Using What’s Going Well to Change Our Language

Language is embedded in everything around us. It doesn’t just impact how we think, it is how we think. It’s the start of a chain reaction: how we think greatly impacts what we believe, and what we believe impacts the actions we take or don’t take, which eventually shapes our reality.

That means when we begin in a negative place—when our language dwells on what we dislike, or what is frustrating, or what we’re lacking—we’re more likely to act in negative ways, too. When we instead start in a place of gratitude and appreciation, we’re more likely to find that our language, our thoughts, our beliefs and, ultimately, our actions, stem from the same positivity.

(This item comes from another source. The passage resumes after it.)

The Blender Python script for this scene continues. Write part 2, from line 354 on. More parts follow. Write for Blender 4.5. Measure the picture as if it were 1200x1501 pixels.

Gratitude is the worlds most beautiful language and the most genuine way for people to interact.
— Master Cheng Yen

Adopting the language of gratitude and appreciation starts with focusing on What’s Going Well, which itself starts with choosing to pay attention to the good in our lives. Taking a casual approach to our focus can be harmful to our well-being; if we aren’t intentional, we’re much more likely to fall back into negativity. Negativity is easy, it comes to us more naturally. So being able to recognize when we’re falling back into it is a crucial first step.

Of course, we can’t always control what we encounter. But we can control how we engage with it and how we respond to it.

Coming at every interaction—with people and media—with a What’s Going Well mindset allows us to be more optimistic and retrain our brains to lose the doomsday mentality. Changing our internal language to find the silver linings in turn makes us catalysts for that positivity not just in our own lives, but in the people we connect with, too.

Language exerts hidden power, like the moon on the tides.